Washington - The 11 million undocumented immigrants in the United States don't vote, but they have children, siblings or cousins that do, and Hillary Clinton is courting their support.
The Democratic presidential candidate has singled out immigration as a key campaign issue in her bid for the White House in 2016.
She is looking to set herself apart from her Republican rivals on the matter, and has even said she wants to go further than President Barack Obama to secure legal status, and citizenship, for millions of undocumented immigrants, most of which are Hispanic.
The move is a strategic one: securing the Hispanic vote could be what Clinton -- or any candidate -- needs to become president in the next election.
In 2012, the Hispanics made up 10 percent of the vote, compared to only two percent in 1976.
In recent elections, they have shown an increasing preference for the Democratic Party.
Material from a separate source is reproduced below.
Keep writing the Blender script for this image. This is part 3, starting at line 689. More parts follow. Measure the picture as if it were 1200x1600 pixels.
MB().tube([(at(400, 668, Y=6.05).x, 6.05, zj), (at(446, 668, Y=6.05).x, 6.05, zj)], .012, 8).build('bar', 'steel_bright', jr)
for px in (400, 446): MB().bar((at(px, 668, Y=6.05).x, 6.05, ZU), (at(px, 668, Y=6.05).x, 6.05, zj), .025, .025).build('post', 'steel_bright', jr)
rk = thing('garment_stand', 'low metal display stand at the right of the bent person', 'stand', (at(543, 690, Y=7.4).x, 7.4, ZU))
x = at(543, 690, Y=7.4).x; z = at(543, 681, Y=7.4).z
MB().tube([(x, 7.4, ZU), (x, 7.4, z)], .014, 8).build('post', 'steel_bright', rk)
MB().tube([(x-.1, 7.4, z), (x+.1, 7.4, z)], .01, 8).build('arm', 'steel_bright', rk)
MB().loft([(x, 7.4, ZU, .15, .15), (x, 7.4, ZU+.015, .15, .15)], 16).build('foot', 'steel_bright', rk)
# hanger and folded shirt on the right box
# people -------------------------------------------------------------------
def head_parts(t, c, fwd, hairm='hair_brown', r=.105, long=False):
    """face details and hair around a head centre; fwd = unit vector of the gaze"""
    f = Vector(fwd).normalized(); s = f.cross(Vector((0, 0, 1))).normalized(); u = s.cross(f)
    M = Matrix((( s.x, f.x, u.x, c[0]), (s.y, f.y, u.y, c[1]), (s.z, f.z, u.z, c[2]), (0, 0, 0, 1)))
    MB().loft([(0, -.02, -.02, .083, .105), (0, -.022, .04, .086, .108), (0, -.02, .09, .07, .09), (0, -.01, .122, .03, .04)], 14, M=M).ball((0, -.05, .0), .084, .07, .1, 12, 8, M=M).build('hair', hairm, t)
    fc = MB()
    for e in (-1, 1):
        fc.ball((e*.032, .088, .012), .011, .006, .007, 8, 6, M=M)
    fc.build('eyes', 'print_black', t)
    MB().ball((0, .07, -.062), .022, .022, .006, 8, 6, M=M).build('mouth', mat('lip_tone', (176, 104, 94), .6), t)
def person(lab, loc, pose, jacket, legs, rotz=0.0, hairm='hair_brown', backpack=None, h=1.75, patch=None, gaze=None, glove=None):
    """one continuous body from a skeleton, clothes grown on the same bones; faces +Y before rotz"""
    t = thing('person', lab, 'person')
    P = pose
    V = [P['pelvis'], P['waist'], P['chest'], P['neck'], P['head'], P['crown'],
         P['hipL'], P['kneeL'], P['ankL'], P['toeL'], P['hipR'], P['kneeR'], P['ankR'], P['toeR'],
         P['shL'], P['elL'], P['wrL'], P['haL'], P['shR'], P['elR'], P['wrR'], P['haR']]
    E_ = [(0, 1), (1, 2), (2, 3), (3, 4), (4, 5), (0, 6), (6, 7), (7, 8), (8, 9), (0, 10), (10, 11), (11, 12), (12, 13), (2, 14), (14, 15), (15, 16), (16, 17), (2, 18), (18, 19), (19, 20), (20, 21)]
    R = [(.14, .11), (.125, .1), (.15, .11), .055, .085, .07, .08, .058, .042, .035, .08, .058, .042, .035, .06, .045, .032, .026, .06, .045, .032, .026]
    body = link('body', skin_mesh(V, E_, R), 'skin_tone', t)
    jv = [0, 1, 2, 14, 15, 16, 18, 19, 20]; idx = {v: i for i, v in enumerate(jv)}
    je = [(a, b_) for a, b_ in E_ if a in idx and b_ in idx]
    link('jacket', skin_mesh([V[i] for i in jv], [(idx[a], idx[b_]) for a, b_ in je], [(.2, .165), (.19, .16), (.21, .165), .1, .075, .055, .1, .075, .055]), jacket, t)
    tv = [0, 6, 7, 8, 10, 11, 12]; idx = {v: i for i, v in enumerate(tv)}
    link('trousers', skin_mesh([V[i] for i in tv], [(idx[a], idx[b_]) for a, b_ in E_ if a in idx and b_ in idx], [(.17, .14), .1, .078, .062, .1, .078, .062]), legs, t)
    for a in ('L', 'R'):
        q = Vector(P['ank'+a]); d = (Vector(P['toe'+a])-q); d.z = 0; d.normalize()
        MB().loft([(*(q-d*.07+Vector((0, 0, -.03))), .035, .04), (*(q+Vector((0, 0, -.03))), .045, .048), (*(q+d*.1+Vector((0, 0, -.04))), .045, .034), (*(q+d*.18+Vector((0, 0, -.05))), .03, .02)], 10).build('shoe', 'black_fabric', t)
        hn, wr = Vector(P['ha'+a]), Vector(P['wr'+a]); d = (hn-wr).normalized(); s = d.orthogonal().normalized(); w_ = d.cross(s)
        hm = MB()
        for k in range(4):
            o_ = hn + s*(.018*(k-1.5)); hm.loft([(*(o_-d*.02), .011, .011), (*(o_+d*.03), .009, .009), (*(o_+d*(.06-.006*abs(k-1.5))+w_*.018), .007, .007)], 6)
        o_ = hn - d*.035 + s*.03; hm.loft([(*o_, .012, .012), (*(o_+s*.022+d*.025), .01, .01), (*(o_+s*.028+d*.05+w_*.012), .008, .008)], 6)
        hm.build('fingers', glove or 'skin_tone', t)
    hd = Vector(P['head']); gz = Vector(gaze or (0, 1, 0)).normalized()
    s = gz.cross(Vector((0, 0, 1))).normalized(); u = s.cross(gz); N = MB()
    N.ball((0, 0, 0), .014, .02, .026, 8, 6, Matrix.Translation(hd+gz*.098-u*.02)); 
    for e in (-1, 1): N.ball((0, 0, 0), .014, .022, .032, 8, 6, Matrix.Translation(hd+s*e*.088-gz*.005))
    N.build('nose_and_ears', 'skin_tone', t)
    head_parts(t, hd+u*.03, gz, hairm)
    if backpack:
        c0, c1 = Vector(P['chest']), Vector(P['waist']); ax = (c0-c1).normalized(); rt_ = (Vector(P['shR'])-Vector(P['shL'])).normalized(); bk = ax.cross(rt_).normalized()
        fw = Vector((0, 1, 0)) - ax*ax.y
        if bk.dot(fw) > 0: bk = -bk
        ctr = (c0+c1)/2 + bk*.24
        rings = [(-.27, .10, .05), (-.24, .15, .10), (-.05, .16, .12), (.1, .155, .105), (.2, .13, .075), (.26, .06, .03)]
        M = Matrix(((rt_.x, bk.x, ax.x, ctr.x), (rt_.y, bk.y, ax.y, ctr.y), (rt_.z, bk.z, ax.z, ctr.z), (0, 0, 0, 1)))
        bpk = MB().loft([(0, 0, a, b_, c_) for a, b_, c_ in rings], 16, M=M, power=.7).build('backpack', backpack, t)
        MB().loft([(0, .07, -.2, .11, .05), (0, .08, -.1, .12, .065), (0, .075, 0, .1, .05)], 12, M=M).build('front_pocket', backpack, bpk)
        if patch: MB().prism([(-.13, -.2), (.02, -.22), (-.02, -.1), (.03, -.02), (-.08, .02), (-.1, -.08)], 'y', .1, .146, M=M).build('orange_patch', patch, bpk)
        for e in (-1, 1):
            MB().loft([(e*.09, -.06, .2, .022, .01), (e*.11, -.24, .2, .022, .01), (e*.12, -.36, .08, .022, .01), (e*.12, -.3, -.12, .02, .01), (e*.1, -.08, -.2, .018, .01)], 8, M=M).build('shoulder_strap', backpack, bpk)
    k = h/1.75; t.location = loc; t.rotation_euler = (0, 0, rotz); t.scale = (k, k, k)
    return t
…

Obama won the 2012 race with 82 percent of the minority vote, including 71% of the Hispanic vote.
Sitting with a group of undocumented students this week in Nevada, Clinton made her stance clear, calling on Congress to adopt comprehensive immigration reform and create a path to citizenship for the youths and millions of others like them.
She promised to do more than Obama, who used executive action last November to bypass Congress and approve measures to protect about four million undocumented foreigners from deportation. Clinton said she was ready to use executive action to shield many more.
Republicans immediately zeroed in on this to attack Clinton as a hyper-partisan Democrat.
"She is running even further to the left than Barack Obama," Whit Ayres, Republican pollster and adviser to conservative presidential hopeful Marco Rubio, told AFP.
"Executive actions on immigration are exactly the wrong way to solve a broken immigration system. If anything we need more bipartisan approaches to addressing a broken system, not declarations of unilateral action," said Ayres.